"Revising Wisconsin’s TPR Process" by Gabriella Humblet
  •  
  •  
 

Abstract

The Wisconsin statute that regulates termination of parental rights (TPR) as a result of sexual assault is untenable and in need of revision. The current statute is far too stringent to be practically implemented, which is especially true in involuntary TPR proceedings.

This Comment seeks to explain why Wisconsin’s current statute for TPR as a result of sexual assault is flawed. First, this Comment gives background by detailing rape statistics in the United States to explain why the possibility for TPR exists when a conception results from a sexual assault. Second, Wisconsin adopts a position that is at odds with constitutional and state standards regarding TPR law by requiring what is essentially a criminal law “beyond a reasonable doubt” standard for a finding of conception by rape. This standard contrasts with the constitutionally required “preponderance of the evidence” standard that is applied in other TPR cases. Third, while the due process considerations in TPR cases are high because the state is intervening in the parent-child relationship, the current status of these due process considerations would not be a barrier to redefining the statute allowing TPR as a result of sexual assault.

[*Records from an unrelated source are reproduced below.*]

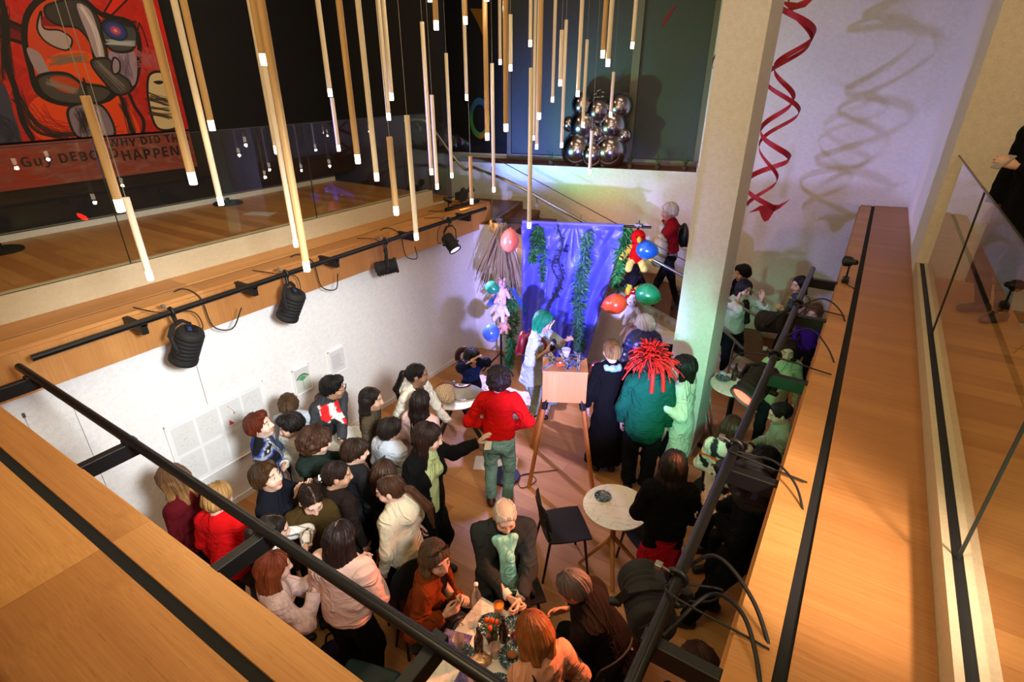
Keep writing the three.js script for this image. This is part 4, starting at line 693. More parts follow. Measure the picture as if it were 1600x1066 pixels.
// ================================================================ PEOPLE
const stripesY = (a, b, n, w) => { const A = lin(a), Bc = lin(b); return (x, y, z) => (((y * n) % 1) + 1) % 1 < w ? Bc : A; };
const blotch = (cols, f, sd = 0) => { const L = cols.map(lin); return (x, y, z) => L[Math.min(L.length - 1, Math.floor(noise(x * f + sd, y * f * 0.8, z * f) * 1.7 * L.length - 0.35 * L.length < 0 ? 0 : noise(x * f + sd, y * f * 0.8, z * f) * 1.7 * L.length - 0.35 * L.length))]; };
const leopard = (bg, spot, f = 60) => { const a = lin(bg), b = lin(spot); return (x, y, z) => { const n = noise(x * f, y * f, z * f); return n > 0.52 && n < 0.72 ? b : n >= 0.72 ? mul(a, 0.65) : a; }; };
const headPut = (c, g) => { g.applyMatrix4(c.HM); return g; };
function ellipsoidGeo(a, b, c, x, y, z) { return new THREE.SphereGeometry(1, 14, 10).scale(a, b, c).translate(x, y, z); }
const glasses = (c, m = M.black, up = 0) => { const g = [], y = 0.002 + up; for (const s of [1, -1]) { g.push(new THREE.TorusGeometry(0.022, 0.0028, 6, 20).translate(s * 0.032, y, 0.112)); g.push(rod([s * 0.054, y + 0.005, 0.11], [s * 0.08, y + 0.005, -0.01], 0.0025, 0.0025, 6)); } g.push(rod([-0.01, y + 0.004, 0.113], [0.01, y + 0.004, 0.113], 0.0025, 0.0025, 6)); const h = headPut(c, merge(g)); return part(c.t, 'glasses', h, m); };
const neckRing = (c, k0, r, t, m, name, label, color) => { const P = []; for (let i = 0; i < 8; i++) { const a = i / 8 * 6.283, b = (i + 1) / 8 * 6.283; P.push(capsule(c.arr(c.at(k0, Math.cos(a) * r * 0.95 + 0.012, Math.sin(a) * r)), c.arr(c.at(k0, Math.cos(b) * r * 0.95 + 0.012, Math.sin(b) * r)), t, t, { k: 0.02 })); } return P; };
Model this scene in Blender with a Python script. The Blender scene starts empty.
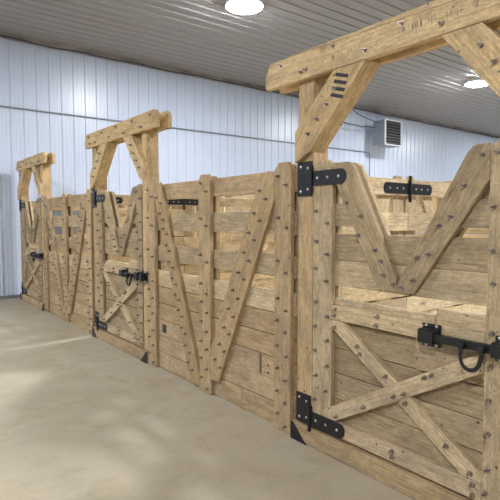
import bpy, bmesh, math, random
from mathutils import Matrix, Vector

S = bpy.context.scene
COL = S.collection
rng = random.Random(7)

LIGHTW = 315
# ------------------------------------------------------------------ materials
def new_mat(name):
    m = bpy.data.materials.new(name); m.use_nodes = True
    nt = m.node_tree; nt.nodes.clear()
    out = nt.nodes.new('ShaderNodeOutputMaterial'); b = nt.nodes.new('ShaderNodeBsdfPrincipled')
    nt.links.new(b.outputs[0], out.inputs[0])
    return m, nt, b

def N(nt, kind, **kw):
    n = nt.nodes.new(kind)
    for k, v in kw.items():
        if k.startswith('in_'):
            key = k[3:]
            n.inputs[int(key) if key.isdigit() else key].default_value = v
        else: setattr(n, k, v)
    return n

def mathn(nt, op, a, b=None, clamp=False):
    n = nt.nodes.new('ShaderNodeMath'); n.operation = op; n.use_clamp = clamp
    for i, v in enumerate((a, b)):
        if v is None: continue
        if isinstance(v, (int, float)): n.inputs[i].default_value = v
        else: nt.links.new(v, n.inputs[i])
    return n.outputs[0]

def maprange(nt, v, a, b, c, d):
    n = nt.nodes.new('ShaderNodeMapRange'); n.clamp = True
    n.inputs[1].default_value = a; n.inputs[2].default_value = b
    n.inputs[3].default_value = c; n.inputs[4].default_value = d
    nt.links.new(v, n.inputs[0]); return n.outputs[0]

def mix(nt, fac, a, b, mode='MIX'):
    n = nt.nodes.new('ShaderNodeMix'); n.data_type = 'RGBA'; n.blend_type = mode
    for s, v in ((0, fac), (6, a), (7, b)):
        if isinstance(v, (int, float)): n.inputs[s].default_value = v
        elif isinstance(v, tuple): n.inputs[s].default_value = v
        else: nt.links.new(v, n.inputs[s])
    return n.outputs[2]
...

This Comment suggests four small, yet profound, changes to this statute. First, guilty and no contest pleas should be permitted to prove conception as a result of sexual assault. Second, a mother’s ability to be heard during the dispositional phase on her desire for the termination of the father’s rights should be encoded in the statute. Third, the standard for the TPR statute should be a “clear and convincing evidence” standard. Fourth, an example of “other evidence” as to previous sexual assaults of the mother should be added to the statute.